Nigel Farage at his press conference. Photograph: Victoria Jones/Shutterstock
Q: Vanessa Frake is calling for supermax prisons. [See 11.29am.] But they are the most expensive prisons to build. How are you going to afford that?
Farage says he is only at the start of this campaign. He suggests it is too early for the party to have full details.
Frake says she was not calling for supermax prisons. She was calling for a supermax regime in some prisons. That could be implemented “relatively easy”, she says.
Farage says coming from dangerous countries like Afghanistan should not stop asylum seekers arriving in UK being sent back
Q: Where should people be deported to if they come from a country that is not safe?
Farage replies:
Sorry. I’ve had enough of this. If you come from Afghanistan, you go back to Afghanistan. End of.
This idea, we can’t send people to certain countries, all the false claims that people make about their own personal lives – I’m sorry. We’re done. We’re done. We’ve had enough.
Farage claims people too afraid to walk through London at night wearing jewellery
Q: Are you trying to make people afraid, to get them to vote for you?
Farage replies:
No, they are afraid. They are afraid.
I dare you to walk through the West End of London after nine o’clock of an evening wearing jewellery. You wouldn’t do it. You know that I’m right. You wouldn’t do it, and that’s just in London – let alone what’s happening in so many other parts of the country, and the genuine fears.
Linking this to immigration, he claims there are “some people who come from certain cultures that pose a danger to our society”.
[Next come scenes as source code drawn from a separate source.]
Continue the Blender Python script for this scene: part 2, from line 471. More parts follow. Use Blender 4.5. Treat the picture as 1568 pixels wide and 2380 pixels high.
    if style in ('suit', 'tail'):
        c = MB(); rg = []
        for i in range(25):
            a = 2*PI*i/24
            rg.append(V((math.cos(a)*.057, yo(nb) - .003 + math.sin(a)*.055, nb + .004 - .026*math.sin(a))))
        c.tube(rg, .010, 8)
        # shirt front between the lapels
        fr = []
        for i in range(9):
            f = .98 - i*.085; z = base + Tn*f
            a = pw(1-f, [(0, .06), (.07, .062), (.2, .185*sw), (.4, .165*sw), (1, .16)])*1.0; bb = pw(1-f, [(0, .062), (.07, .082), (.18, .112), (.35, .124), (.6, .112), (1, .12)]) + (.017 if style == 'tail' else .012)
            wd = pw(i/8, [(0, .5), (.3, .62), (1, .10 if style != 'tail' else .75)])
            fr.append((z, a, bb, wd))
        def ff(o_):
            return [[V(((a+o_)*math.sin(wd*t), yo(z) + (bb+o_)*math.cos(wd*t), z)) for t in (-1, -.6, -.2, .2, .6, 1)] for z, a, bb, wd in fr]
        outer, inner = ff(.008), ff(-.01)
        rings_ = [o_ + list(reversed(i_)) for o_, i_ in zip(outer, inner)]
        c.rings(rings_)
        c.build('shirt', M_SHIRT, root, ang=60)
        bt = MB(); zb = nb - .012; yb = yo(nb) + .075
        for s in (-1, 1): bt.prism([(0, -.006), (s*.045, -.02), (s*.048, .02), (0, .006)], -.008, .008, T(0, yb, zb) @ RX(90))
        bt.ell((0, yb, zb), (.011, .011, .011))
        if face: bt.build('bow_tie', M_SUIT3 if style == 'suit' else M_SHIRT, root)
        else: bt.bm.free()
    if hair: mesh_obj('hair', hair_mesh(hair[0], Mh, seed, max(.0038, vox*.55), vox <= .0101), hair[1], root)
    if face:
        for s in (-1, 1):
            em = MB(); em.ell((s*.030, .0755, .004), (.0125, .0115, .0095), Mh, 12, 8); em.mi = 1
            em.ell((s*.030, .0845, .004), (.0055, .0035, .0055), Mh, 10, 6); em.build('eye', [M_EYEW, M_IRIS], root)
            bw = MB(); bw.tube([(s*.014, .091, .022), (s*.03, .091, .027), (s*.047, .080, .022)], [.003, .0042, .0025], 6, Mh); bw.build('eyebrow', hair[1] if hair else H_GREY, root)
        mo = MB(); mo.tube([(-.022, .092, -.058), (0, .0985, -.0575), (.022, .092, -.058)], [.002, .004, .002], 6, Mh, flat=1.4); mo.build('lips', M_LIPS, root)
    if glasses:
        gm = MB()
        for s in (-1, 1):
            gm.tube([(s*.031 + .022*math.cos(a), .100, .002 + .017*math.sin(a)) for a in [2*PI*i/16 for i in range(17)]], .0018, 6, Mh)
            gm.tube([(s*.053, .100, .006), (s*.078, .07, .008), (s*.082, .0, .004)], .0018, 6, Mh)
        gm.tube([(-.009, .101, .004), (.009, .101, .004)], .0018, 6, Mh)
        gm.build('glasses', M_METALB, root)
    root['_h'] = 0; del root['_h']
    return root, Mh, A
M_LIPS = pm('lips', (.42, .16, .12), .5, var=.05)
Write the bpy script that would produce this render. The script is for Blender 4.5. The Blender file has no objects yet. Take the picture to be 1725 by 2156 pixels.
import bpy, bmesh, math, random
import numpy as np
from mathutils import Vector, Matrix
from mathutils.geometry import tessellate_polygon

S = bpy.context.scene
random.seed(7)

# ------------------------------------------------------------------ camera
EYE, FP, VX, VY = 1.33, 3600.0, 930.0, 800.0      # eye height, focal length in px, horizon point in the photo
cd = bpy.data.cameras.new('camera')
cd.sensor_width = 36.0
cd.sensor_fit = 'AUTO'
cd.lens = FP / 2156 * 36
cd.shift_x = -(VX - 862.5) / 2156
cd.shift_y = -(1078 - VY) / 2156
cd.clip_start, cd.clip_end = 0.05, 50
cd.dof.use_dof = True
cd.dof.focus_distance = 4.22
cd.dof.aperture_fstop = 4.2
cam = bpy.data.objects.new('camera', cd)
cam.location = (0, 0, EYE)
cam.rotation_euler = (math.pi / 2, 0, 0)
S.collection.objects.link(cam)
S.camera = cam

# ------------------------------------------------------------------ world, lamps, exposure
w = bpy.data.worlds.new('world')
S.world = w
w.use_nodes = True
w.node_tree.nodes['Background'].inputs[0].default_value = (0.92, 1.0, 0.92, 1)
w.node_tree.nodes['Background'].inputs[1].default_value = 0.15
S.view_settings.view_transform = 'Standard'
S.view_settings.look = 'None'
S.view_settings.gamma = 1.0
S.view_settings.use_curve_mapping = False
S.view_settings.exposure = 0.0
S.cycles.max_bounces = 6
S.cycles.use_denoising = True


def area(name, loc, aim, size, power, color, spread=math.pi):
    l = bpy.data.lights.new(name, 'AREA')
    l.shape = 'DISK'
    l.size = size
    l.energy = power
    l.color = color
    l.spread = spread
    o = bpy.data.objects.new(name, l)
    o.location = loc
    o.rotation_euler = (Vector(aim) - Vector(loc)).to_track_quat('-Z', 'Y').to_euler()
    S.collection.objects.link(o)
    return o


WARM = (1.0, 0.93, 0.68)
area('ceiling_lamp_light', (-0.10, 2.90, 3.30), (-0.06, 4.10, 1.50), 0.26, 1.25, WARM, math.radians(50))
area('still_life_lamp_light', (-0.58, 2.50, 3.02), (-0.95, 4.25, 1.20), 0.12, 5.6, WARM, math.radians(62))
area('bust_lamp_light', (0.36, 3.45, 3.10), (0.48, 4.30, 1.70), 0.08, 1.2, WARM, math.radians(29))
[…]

This is the contested claim raised by Robert Jenrick this morning. (See 9.53am.)
Farage is now taking questions.
Asked what Reform UK would do to stop the small boat crossings, Farage dismissed today’s Home Office announcement about £100m being spent on more officers. (See 10.48am.) He said the UK had already given £800m to France to address the problem. But the boats were still coming.
He said people were still arriving because they knew they had a “99% chance of staying”.
He said the only effective solution would be to turn people away when they arrived. That is what Australia did, he said. He said:
If you enter a country illegally, you will be detained and deported. This is what normal countries do all over the world. We’ve surrendered normality to this new human rights regime.